# EXERCISE MATERIAL start

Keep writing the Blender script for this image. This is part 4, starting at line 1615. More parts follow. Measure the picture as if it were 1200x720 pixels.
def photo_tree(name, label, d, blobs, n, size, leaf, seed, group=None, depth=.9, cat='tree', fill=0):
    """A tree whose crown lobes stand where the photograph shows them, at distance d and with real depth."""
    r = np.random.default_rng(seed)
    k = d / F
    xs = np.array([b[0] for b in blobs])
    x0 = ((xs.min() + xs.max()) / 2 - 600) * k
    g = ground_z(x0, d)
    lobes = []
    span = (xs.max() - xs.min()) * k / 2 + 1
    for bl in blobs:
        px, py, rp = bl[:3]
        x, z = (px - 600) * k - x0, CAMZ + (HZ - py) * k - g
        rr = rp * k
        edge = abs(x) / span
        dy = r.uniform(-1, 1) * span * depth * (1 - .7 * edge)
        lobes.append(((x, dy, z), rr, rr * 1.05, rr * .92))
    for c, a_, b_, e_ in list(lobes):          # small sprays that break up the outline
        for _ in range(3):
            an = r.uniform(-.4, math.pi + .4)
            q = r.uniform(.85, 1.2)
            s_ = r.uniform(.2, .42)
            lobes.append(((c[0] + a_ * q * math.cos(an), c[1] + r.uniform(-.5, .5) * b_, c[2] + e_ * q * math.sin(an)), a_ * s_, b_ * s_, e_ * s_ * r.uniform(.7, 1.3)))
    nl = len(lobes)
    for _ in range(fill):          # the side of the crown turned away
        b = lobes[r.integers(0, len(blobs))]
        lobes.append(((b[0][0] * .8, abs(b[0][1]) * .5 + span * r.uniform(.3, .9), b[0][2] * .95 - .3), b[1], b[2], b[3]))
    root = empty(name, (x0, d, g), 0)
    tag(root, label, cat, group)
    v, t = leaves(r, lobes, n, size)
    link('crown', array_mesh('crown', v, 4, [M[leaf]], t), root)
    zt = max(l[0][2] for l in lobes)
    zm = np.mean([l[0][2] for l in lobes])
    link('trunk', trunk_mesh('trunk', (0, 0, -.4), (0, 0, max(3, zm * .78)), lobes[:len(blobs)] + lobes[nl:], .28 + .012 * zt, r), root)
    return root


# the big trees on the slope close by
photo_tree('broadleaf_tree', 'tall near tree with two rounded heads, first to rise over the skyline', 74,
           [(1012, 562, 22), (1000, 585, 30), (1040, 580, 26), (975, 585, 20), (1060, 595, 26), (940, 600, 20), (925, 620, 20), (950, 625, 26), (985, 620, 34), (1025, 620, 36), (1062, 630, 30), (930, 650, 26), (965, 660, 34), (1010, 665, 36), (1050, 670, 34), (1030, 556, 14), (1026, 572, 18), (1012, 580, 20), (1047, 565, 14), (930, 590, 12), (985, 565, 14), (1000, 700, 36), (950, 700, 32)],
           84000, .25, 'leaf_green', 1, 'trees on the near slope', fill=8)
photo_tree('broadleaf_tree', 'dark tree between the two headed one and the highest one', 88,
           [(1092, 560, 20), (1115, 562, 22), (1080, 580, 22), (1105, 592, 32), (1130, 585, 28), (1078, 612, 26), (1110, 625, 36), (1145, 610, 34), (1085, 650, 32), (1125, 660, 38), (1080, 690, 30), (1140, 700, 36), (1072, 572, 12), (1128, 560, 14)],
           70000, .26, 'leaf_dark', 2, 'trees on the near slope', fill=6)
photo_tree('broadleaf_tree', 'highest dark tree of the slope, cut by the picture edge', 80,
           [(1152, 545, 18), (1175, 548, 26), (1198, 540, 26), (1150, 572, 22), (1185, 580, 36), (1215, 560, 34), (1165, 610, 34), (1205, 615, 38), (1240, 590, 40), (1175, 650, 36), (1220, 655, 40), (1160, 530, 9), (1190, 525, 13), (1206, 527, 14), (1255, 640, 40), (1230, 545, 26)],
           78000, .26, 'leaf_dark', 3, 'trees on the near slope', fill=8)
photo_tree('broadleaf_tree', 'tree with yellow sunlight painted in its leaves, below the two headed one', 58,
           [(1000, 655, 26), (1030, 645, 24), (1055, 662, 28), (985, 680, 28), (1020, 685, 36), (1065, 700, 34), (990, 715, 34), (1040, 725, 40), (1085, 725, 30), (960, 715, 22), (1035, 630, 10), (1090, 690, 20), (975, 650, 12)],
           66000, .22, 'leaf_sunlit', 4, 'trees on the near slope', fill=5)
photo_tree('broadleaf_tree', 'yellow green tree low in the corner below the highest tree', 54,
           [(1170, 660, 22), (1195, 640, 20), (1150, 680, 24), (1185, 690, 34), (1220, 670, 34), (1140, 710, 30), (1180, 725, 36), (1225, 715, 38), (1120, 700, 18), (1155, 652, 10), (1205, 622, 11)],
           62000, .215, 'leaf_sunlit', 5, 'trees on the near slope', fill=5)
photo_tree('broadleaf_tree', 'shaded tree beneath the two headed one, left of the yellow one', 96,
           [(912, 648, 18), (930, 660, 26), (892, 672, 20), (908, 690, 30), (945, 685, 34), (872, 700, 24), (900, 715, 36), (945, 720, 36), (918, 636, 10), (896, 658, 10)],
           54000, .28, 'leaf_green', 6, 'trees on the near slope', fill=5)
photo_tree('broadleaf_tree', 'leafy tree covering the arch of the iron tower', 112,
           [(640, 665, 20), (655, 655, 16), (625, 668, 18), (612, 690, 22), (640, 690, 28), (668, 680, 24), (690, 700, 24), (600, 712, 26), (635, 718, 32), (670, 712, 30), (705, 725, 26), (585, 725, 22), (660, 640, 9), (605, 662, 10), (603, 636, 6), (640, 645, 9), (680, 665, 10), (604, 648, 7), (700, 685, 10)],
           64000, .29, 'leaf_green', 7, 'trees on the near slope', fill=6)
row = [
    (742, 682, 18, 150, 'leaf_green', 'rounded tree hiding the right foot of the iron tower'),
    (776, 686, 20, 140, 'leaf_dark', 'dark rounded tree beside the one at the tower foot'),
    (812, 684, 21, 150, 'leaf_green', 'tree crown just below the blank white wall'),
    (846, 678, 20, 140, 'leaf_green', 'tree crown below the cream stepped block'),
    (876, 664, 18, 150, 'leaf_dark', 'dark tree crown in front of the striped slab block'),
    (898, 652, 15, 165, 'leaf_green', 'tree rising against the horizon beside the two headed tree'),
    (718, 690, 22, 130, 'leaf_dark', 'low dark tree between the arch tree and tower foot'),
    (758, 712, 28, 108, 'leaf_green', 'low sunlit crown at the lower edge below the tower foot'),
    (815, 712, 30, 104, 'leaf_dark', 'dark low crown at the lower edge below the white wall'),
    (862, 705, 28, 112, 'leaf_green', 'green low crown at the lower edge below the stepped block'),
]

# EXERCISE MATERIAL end
# EXERCISE MATERIAL start

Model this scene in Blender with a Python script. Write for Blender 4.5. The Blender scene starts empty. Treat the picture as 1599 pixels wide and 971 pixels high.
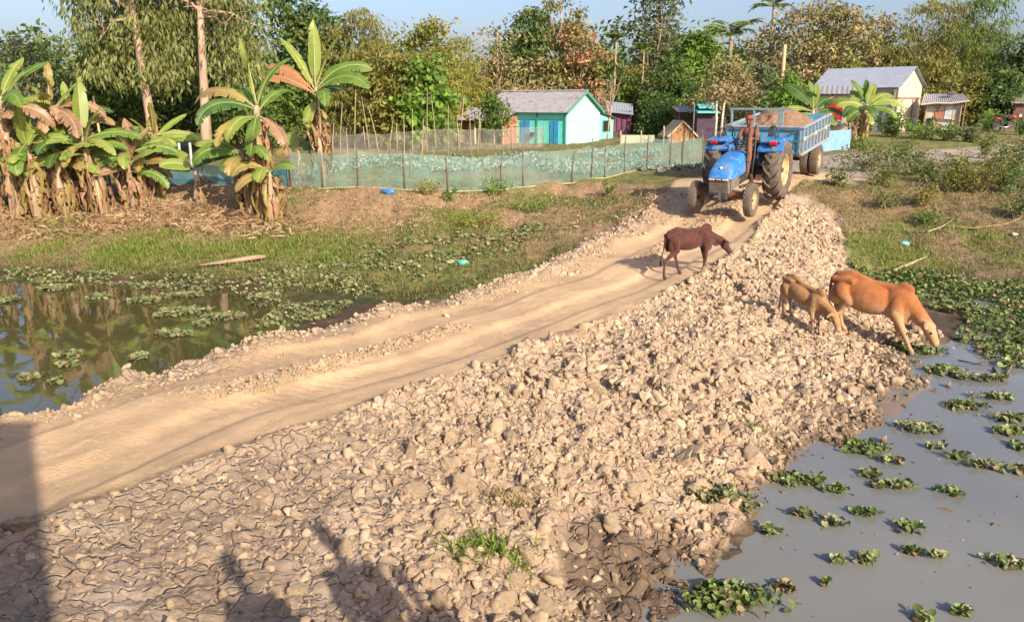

# EXERCISE MATERIAL end

• [TASK STATEMENT] Transcribe word for word the lines from the one holding "Keep writing the" through the one holding "return root". Include both, and add nothing.

• [COMPLETED EXERCISE]
Keep writing the Blender script for this image. This is part 4, starting at line 1615. More parts follow. Measure the picture as if it were 1200x720 pixels.
def photo_tree(name, label, d, blobs, n, size, leaf, seed, group=None, depth=.9, cat='tree', fill=0):
    """A tree whose crown lobes stand where the photograph shows them, at distance d and with real depth."""
    r = np.random.default_rng(seed)
    k = d / F
    xs = np.array([b[0] for b in blobs])
    x0 = ((xs.min() + xs.max()) / 2 - 600) * k
    g = ground_z(x0, d)
    lobes = []
    span = (xs.max() - xs.min()) * k / 2 + 1
    for bl in blobs:
        px, py, rp = bl[:3]
        x, z = (px - 600) * k - x0, CAMZ + (HZ - py) * k - g
        rr = rp * k
        edge = abs(x) / span
        dy = r.uniform(-1, 1) * span * depth * (1 - .7 * edge)
        lobes.append(((x, dy, z), rr, rr * 1.05, rr * .92))
    for c, a_, b_, e_ in list(lobes):          # small sprays that break up the outline
        for _ in range(3):
            an = r.uniform(-.4, math.pi + .4)
            q = r.uniform(.85, 1.2)
            s_ = r.uniform(.2, .42)
            lobes.append(((c[0] + a_ * q * math.cos(an), c[1] + r.uniform(-.5, .5) * b_, c[2] + e_ * q * math.sin(an)), a_ * s_, b_ * s_, e_ * s_ * r.uniform(.7, 1.3)))
    nl = len(lobes)
    for _ in range(fill):          # the side of the crown turned away
        b = lobes[r.integers(0, len(blobs))]
        lobes.append(((b[0][0] * .8, abs(b[0][1]) * .5 + span * r.uniform(.3, .9), b[0][2] * .95 - .3), b[1], b[2], b[3]))
    root = empty(name, (x0, d, g), 0)
    tag(root, label, cat, group)
    v, t = leaves(r, lobes, n, size)
    link('crown', array_mesh('crown', v, 4, [M[leaf]], t), root)
    zt = max(l[0][2] for l in lobes)
    zm = np.mean([l[0][2] for l in lobes])
    link('trunk', trunk_mesh('trunk', (0, 0, -.4), (0, 0, max(3, zm * .78)), lobes[:len(blobs)] + lobes[nl:], .28 + .012 * zt, r), root)
    return root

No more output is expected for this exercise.